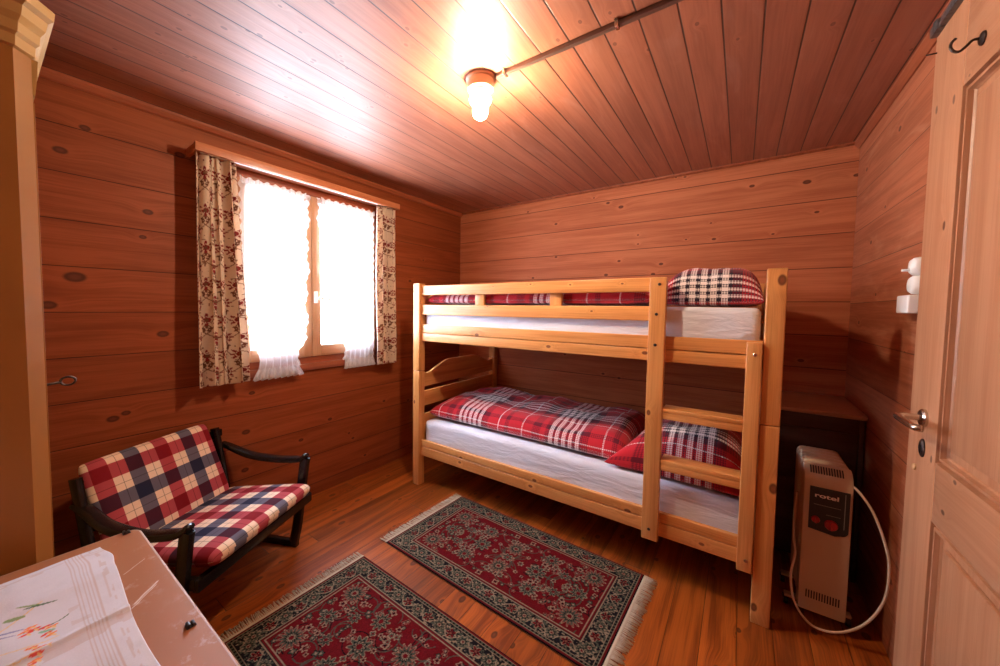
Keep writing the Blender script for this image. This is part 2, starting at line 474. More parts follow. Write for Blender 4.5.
def attr_mat(name, rough=.9, bump_scale=0, trans=0.0, spec=.2, bstr=.3, bdist=.002):
    N = NT(name)
    a = N.n('ShaderNodeAttribute', attribute_name='Col')
    nrm = None
    if bump_scale:
        nrm = N.bump(N.noise(N.coord('Object'), bump_scale, 2, .6), bstr, bdist)
    sh = N.bsdf(a.outputs['Color'], rough, 0, nrm, spec)
    if trans > 0:
        t = N.n('ShaderNodeBsdfTranslucent'); N.set(t.inputs['Color'], a.outputs['Color'])
        mx = N.n('ShaderNodeMixShader'); mx.inputs[0].default_value = trans
        N.t.links.new(sh, mx.inputs[1]); N.t.links.new(t.outputs[0], mx.inputs[2]); sh = mx.outputs[0]
    return N.done(sh)
M['rug'] = attr_mat('woven_rug_pile', .95, 400, 0, .05, .6, .004)
M['curtain'] = attr_mat('floral_curtain_cotton', .9, 0, .33, .1)
M['tablecloth'] = attr_mat('embroidered_linen', .9, 300, 0, .1, .3, .001)
M['fringe'] = plain('rug_fringe_yarn', (.50, .40, .29), .95)
def lace(name, tr):
    N = NT(name)
    d = N.n('ShaderNodeBsdfDiffuse'); d.inputs[0].default_value = (.9, .9, .92, 1)
    t = N.n('ShaderNodeBsdfTranslucent'); t.inputs[0].default_value = (.9, .9, .92, 1)
    m1 = N.n('ShaderNodeMixShader'); m1.inputs[0].default_value = .55
    N.t.links.new(d.outputs[0], m1.inputs[1]); N.t.links.new(t.outputs[0], m1.inputs[2])
    p = N.n('ShaderNodeBsdfTransparent')
    m2 = N.n('ShaderNodeMixShader')
    uv = N.sep(N.coord('UV'))
    net = N.math('MULTIPLY', N.math('GREATER_THAN', N.math('FRACT', N.math('MULTIPLY', uv[0], 220)), .45), N.math('GREATER_THAN', N.math('FRACT', N.math('MULTIPLY', uv[1], 220)), .45))
    N.set(m2.inputs[0], N.math('MULTIPLY', net, tr))
    N.t.links.new(m1.outputs[0], m2.inputs[1]); N.t.links.new(p.outputs[0], m2.inputs[2])
    return N.done(m2.outputs[0])
M['lace'] = lace('white_net_lace', 1.0)
M['lace_hem'] = lace('white_lace_ruffle', .5)
def glass():
    N = NT('window_glass')
    p = N.n('ShaderNodeBsdfTransparent'); g = N.n('ShaderNodeBsdfGlossy'); g.inputs['Roughness'].default_value = .02
    lw = N.n('ShaderNodeLayerWeight'); lw.inputs[0].default_value = .5
    fr = N.math('ADD', .04, N.math('MULTIPLY', .9, N.math('POWER', lw.outputs['Facing'], 5.0)))
    m = N.n('ShaderNodeMixShader'); N.set(m.inputs[0], fr)
    N.t.links.new(p.outputs[0], m.inputs[1]); N.t.links.new(g.outputs[0], m.inputs[2])
    return N.done(m.outputs[0])
M['glass'] = glass()
def emis(name, c, s):
    N = NT(name); e = N.n('ShaderNodeEmission'); e.inputs[0].default_value = (*c, 1); e.inputs[1].default_value = s
    return N.done(e.outputs[0])
M['bulb'] = emis('glowing_bulb', (1.0, .80, .57), 205)

# ================================================================== SETTING
def struct(name, bm, mat, label=None, **k):
    o = obj(name, bm, mat, None, **k); o['kind'] = 'structure'
    if label: o['label'] = label
    return o
struct('floor', BOX(-.2, W+.2, YF-.2, .2, -.12, 0), M['floor'])
struct('ceiling', BOX(-.2, W+.2, YF-.2, .2, H, H+.1), M['ceiling'])
struct('wall_back', BOX(-.2, W+.2, 0, .2, -.1, H+.08), M['wall_back'])
struct('wall_right', BOX(W, W+.2, YF-.2, .0, -.1, H+.08), M['wall_right'])
struct('wall_front', BOX(-.2, W+.2, YF-.2, YF, -.1, H+.08), M['wall_back'])
WY0, WY1, WZ0, WZ1 = -2.155, -1.075, .93, 2.10          # window opening
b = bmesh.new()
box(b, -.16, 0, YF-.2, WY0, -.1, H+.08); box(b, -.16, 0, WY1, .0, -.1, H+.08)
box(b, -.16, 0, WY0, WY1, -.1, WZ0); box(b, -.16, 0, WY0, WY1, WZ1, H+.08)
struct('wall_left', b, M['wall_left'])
b = bmesh.new(); prism(b, [(0, H), (.028, H), (.028, H-.012), (.016, H-.030), (.008, H-.036), (0, H-.036)], 1, YF, 0)
struct('trim_1', b, M['trim'])
b = bmesh.new(); prism(b, [(W, H), (W-.024, H), (W-.024, H-.010), (W-.014, H-.028), (W-.006, H-.038), (W, H-.038)], 1, YF, 0)
struct('trim_2', b, M['trim'])
b = bmesh.new(); prism(b, [(0, H), (-.02, H), (-.02, H-.010), (-.008, H-.016), (0, H-.016)], 0, 0.03, W-.024)
struct('trim_3', b, M['trim'])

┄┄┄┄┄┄

**Given request**: Write out the whole listing exactly, and drop the pictures.

**Written response**:
Keep writing the Blender script for this image. This is part 2, starting at line 474. More parts follow. Write for Blender 4.5.
def attr_mat(name, rough=.9, bump_scale=0, trans=0.0, spec=.2, bstr=.3, bdist=.002):
    N = NT(name)
    a = N.n('ShaderNodeAttribute', attribute_name='Col')
    nrm = None
    if bump_scale:
        nrm = N.bump(N.noise(N.coord('Object'), bump_scale, 2, .6), bstr, bdist)
    sh = N.bsdf(a.outputs['Color'], rough, 0, nrm, spec)
    if trans > 0:
        t = N.n('ShaderNodeBsdfTranslucent'); N.set(t.inputs['Color'], a.outputs['Color'])
        mx = N.n('ShaderNodeMixShader'); mx.inputs[0].default_value = trans
        N.t.links.new(sh, mx.inputs[1]); N.t.links.new(t.outputs[0], mx.inputs[2]); sh = mx.outputs[0]
    return N.done(sh)
M['rug'] = attr_mat('woven_rug_pile', .95, 400, 0, .05, .6, .004)
M['curtain'] = attr_mat('floral_curtain_cotton', .9, 0, .33, .1)
M['tablecloth'] = attr_mat('embroidered_linen', .9, 300, 0, .1, .3, .001)
M['fringe'] = plain('rug_fringe_yarn', (.50, .40, .29), .95)
def lace(name, tr):
    N = NT(name)
    d = N.n('ShaderNodeBsdfDiffuse'); d.inputs[0].default_value = (.9, .9, .92, 1)
    t = N.n('ShaderNodeBsdfTranslucent'); t.inputs[0].default_value = (.9, .9, .92, 1)
    m1 = N.n('ShaderNodeMixShader'); m1.inputs[0].default_value = .55
    N.t.links.new(d.outputs[0], m1.inputs[1]); N.t.links.new(t.outputs[0], m1.inputs[2])
    p = N.n('ShaderNodeBsdfTransparent')
    m2 = N.n('ShaderNodeMixShader')
    uv = N.sep(N.coord('UV'))
    net = N.math('MULTIPLY', N.math('GREATER_THAN', N.math('FRACT', N.math('MULTIPLY', uv[0], 220)), .45), N.math('GREATER_THAN', N.math('FRACT', N.math('MULTIPLY', uv[1], 220)), .45))
    N.set(m2.inputs[0], N.math('MULTIPLY', net, tr))
    N.t.links.new(m1.outputs[0], m2.inputs[1]); N.t.links.new(p.outputs[0], m2.inputs[2])
    return N.done(m2.outputs[0])
M['lace'] = lace('white_net_lace', 1.0)
M['lace_hem'] = lace('white_lace_ruffle', .5)
def glass():
    N = NT('window_glass')
    p = N.n('ShaderNodeBsdfTransparent'); g = N.n('ShaderNodeBsdfGlossy'); g.inputs['Roughness'].default_value = .02
    lw = N.n('ShaderNodeLayerWeight'); lw.inputs[0].default_value = .5
    fr = N.math('ADD', .04, N.math('MULTIPLY', .9, N.math('POWER', lw.outputs['Facing'], 5.0)))
    m = N.n('ShaderNodeMixShader'); N.set(m.inputs[0], fr)
    N.t.links.new(p.outputs[0], m.inputs[1]); N.t.links.new(g.outputs[0], m.inputs[2])
    return N.done(m.outputs[0])
M['glass'] = glass()
def emis(name, c, s):
    N = NT(name); e = N.n('ShaderNodeEmission'); e.inputs[0].default_value = (*c, 1); e.inputs[1].default_value = s
    return N.done(e.outputs[0])
M['bulb'] = emis('glowing_bulb', (1.0, .80, .57), 205)

# ================================================================== SETTING
def struct(name, bm, mat, label=None, **k):
    o = obj(name, bm, mat, None, **k); o['kind'] = 'structure'
    if label: o['label'] = label
    return o
struct('floor', BOX(-.2, W+.2, YF-.2, .2, -.12, 0), M['floor'])
struct('ceiling', BOX(-.2, W+.2, YF-.2, .2, H, H+.1), M['ceiling'])
struct('wall_back', BOX(-.2, W+.2, 0, .2, -.1, H+.08), M['wall_back'])
struct('wall_right', BOX(W, W+.2, YF-.2, .0, -.1, H+.08), M['wall_right'])
struct('wall_front', BOX(-.2, W+.2, YF-.2, YF, -.1, H+.08), M['wall_back'])
WY0, WY1, WZ0, WZ1 = -2.155, -1.075, .93, 2.10          # window opening
b = bmesh.new()
box(b, -.16, 0, YF-.2, WY0, -.1, H+.08); box(b, -.16, 0, WY1, .0, -.1, H+.08)
box(b, -.16, 0, WY0, WY1, -.1, WZ0); box(b, -.16, 0, WY0, WY1, WZ1, H+.08)
struct('wall_left', b, M['wall_left'])
b = bmesh.new(); prism(b, [(0, H), (.028, H), (.028, H-.012), (.016, H-.030), (.008, H-.036), (0, H-.036)], 1, YF, 0)
struct('trim_1', b, M['trim'])
b = bmesh.new(); prism(b, [(W, H), (W-.024, H), (W-.024, H-.010), (W-.014, H-.028), (W-.006, H-.038), (W, H-.038)], 1, YF, 0)
struct('trim_2', b, M['trim'])
b = bmesh.new(); prism(b, [(0, H), (-.02, H), (-.02, H-.010), (-.008, H-.016), (0, H-.016)], 0, 0.03, W-.024)
struct('trim_3', b, M['trim'])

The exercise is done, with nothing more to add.